* start SOURCE MATERIAL *

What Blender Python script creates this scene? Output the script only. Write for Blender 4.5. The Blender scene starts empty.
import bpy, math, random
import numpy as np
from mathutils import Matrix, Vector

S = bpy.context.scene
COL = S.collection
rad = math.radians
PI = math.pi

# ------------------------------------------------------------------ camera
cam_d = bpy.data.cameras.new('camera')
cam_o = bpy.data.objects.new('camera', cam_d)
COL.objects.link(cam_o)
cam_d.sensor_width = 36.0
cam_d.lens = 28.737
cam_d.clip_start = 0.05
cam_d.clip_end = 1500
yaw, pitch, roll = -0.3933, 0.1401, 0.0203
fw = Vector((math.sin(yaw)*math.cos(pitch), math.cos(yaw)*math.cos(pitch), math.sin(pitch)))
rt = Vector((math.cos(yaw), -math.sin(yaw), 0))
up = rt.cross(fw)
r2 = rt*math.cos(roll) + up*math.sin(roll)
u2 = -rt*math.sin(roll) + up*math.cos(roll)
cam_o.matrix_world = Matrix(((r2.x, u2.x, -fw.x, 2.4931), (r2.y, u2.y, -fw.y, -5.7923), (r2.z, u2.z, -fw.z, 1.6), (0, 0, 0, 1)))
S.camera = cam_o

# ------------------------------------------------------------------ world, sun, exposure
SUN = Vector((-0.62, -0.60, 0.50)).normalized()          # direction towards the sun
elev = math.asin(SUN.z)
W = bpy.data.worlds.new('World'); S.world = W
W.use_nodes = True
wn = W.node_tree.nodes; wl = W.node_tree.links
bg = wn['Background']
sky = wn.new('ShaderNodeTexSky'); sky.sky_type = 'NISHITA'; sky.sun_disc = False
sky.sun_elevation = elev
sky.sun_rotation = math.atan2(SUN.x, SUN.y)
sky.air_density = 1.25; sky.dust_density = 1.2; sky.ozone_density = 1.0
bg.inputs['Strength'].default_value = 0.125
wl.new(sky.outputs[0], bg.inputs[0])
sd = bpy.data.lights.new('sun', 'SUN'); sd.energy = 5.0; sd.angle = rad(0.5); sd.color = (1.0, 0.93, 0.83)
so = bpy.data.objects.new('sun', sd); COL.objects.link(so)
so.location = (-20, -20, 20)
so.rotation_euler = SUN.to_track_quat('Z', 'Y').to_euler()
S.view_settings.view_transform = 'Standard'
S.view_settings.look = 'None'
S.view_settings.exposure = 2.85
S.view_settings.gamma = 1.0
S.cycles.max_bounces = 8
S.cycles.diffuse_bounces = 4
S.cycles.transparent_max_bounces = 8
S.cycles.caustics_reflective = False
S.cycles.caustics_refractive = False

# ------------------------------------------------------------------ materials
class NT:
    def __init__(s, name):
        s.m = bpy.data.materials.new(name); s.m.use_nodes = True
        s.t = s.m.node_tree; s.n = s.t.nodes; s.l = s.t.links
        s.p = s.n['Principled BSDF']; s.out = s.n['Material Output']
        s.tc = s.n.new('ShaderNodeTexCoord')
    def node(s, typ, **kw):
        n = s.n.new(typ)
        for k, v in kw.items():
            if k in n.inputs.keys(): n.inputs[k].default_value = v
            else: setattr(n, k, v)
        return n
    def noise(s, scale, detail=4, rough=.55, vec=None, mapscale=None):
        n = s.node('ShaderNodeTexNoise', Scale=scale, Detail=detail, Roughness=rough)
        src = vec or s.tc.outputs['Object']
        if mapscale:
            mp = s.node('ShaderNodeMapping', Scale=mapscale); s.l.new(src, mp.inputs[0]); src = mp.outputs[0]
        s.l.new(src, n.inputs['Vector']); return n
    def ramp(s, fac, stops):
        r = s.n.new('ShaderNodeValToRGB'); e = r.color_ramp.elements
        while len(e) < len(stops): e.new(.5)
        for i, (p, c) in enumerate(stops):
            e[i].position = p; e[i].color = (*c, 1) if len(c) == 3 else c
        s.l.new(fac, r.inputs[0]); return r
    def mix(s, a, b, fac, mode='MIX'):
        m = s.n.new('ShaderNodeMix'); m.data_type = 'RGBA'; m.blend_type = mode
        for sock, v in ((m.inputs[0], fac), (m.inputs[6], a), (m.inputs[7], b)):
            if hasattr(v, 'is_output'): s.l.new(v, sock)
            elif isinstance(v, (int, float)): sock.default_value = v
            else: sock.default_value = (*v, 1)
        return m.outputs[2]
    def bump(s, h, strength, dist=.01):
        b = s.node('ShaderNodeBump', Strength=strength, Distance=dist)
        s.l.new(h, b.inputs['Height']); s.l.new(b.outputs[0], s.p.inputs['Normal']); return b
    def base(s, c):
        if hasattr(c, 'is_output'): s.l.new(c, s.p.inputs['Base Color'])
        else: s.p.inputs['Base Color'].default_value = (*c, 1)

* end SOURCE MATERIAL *

**GIVEN INSTRUCTION**:
Return the lines above exactly, keeping every word.

**THE COMPLETED TASK**:
What Blender Python script creates this scene? Output the script only. Write for Blender 4.5. The Blender scene starts empty.
import bpy, math, random
import numpy as np
from mathutils import Matrix, Vector

S = bpy.context.scene
COL = S.collection
rad = math.radians
PI = math.pi

# ------------------------------------------------------------------ camera
cam_d = bpy.data.cameras.new('camera')
cam_o = bpy.data.objects.new('camera', cam_d)
COL.objects.link(cam_o)
cam_d.sensor_width = 36.0
cam_d.lens = 28.737
cam_d.clip_start = 0.05
cam_d.clip_end = 1500
yaw, pitch, roll = -0.3933, 0.1401, 0.0203
fw = Vector((math.sin(yaw)*math.cos(pitch), math.cos(yaw)*math.cos(pitch), math.sin(pitch)))
rt = Vector((math.cos(yaw), -math.sin(yaw), 0))
up = rt.cross(fw)
r2 = rt*math.cos(roll) + up*math.sin(roll)
u2 = -rt*math.sin(roll) + up*math.cos(roll)
cam_o.matrix_world = Matrix(((r2.x, u2.x, -fw.x, 2.4931), (r2.y, u2.y, -fw.y, -5.7923), (r2.z, u2.z, -fw.z, 1.6), (0, 0, 0, 1)))
S.camera = cam_o

# ------------------------------------------------------------------ world, sun, exposure
SUN = Vector((-0.62, -0.60, 0.50)).normalized()          # direction towards the sun
elev = math.asin(SUN.z)
W = bpy.data.worlds.new('World'); S.world = W
W.use_nodes = True
wn = W.node_tree.nodes; wl = W.node_tree.links
bg = wn['Background']
sky = wn.new('ShaderNodeTexSky'); sky.sky_type = 'NISHITA'; sky.sun_disc = False
sky.sun_elevation = elev
sky.sun_rotation = math.atan2(SUN.x, SUN.y)
sky.air_density = 1.25; sky.dust_density = 1.2; sky.ozone_density = 1.0
bg.inputs['Strength'].default_value = 0.125
wl.new(sky.outputs[0], bg.inputs[0])
sd = bpy.data.lights.new('sun', 'SUN'); sd.energy = 5.0; sd.angle = rad(0.5); sd.color = (1.0, 0.93, 0.83)
so = bpy.data.objects.new('sun', sd); COL.objects.link(so)
so.location = (-20, -20, 20)
so.rotation_euler = SUN.to_track_quat('Z', 'Y').to_euler()
S.view_settings.view_transform = 'Standard'
S.view_settings.look = 'None'
S.view_settings.exposure = 2.85
S.view_settings.gamma = 1.0
S.cycles.max_bounces = 8
S.cycles.diffuse_bounces = 4
S.cycles.transparent_max_bounces = 8
S.cycles.caustics_reflective = False
S.cycles.caustics_refractive = False

# ------------------------------------------------------------------ materials
class NT:
    def __init__(s, name):
        s.m = bpy.data.materials.new(name); s.m.use_nodes = True
        s.t = s.m.node_tree; s.n = s.t.nodes; s.l = s.t.links
        s.p = s.n['Principled BSDF']; s.out = s.n['Material Output']
        s.tc = s.n.new('ShaderNodeTexCoord')
    def node(s, typ, **kw):
        n = s.n.new(typ)
        for k, v in kw.items():
            if k in n.inputs.keys(): n.inputs[k].default_value = v
            else: setattr(n, k, v)
        return n
    def noise(s, scale, detail=4, rough=.55, vec=None, mapscale=None):
        n = s.node('ShaderNodeTexNoise', Scale=scale, Detail=detail, Roughness=rough)
        src = vec or s.tc.outputs['Object']
        if mapscale:
            mp = s.node('ShaderNodeMapping', Scale=mapscale); s.l.new(src, mp.inputs[0]); src = mp.outputs[0]
        s.l.new(src, n.inputs['Vector']); return n
    def ramp(s, fac, stops):
        r = s.n.new('ShaderNodeValToRGB'); e = r.color_ramp.elements
        while len(e) < len(stops): e.new(.5)
        for i, (p, c) in enumerate(stops):
            e[i].position = p; e[i].color = (*c, 1) if len(c) == 3 else c
        s.l.new(fac, r.inputs[0]); return r
    def mix(s, a, b, fac, mode='MIX'):
        m = s.n.new('ShaderNodeMix'); m.data_type = 'RGBA'; m.blend_type = mode
        for sock, v in ((m.inputs[0], fac), (m.inputs[6], a), (m.inputs[7], b)):
            if hasattr(v, 'is_output'): s.l.new(v, sock)
            elif isinstance(v, (int, float)): sock.default_value = v
            else: sock.default_value = (*v, 1)
        return m.outputs[2]
    def bump(s, h, strength, dist=.01):
        b = s.node('ShaderNodeBump', Strength=strength, Distance=dist)
        s.l.new(h, b.inputs['Height']); s.l.new(b.outputs[0], s.p.inputs['Normal']); return b
    def base(s, c):
        if hasattr(c, 'is_output'): s.l.new(c, s.p.inputs['Base Color'])
        else: s.p.inputs['Base Color'].default_value = (*c, 1)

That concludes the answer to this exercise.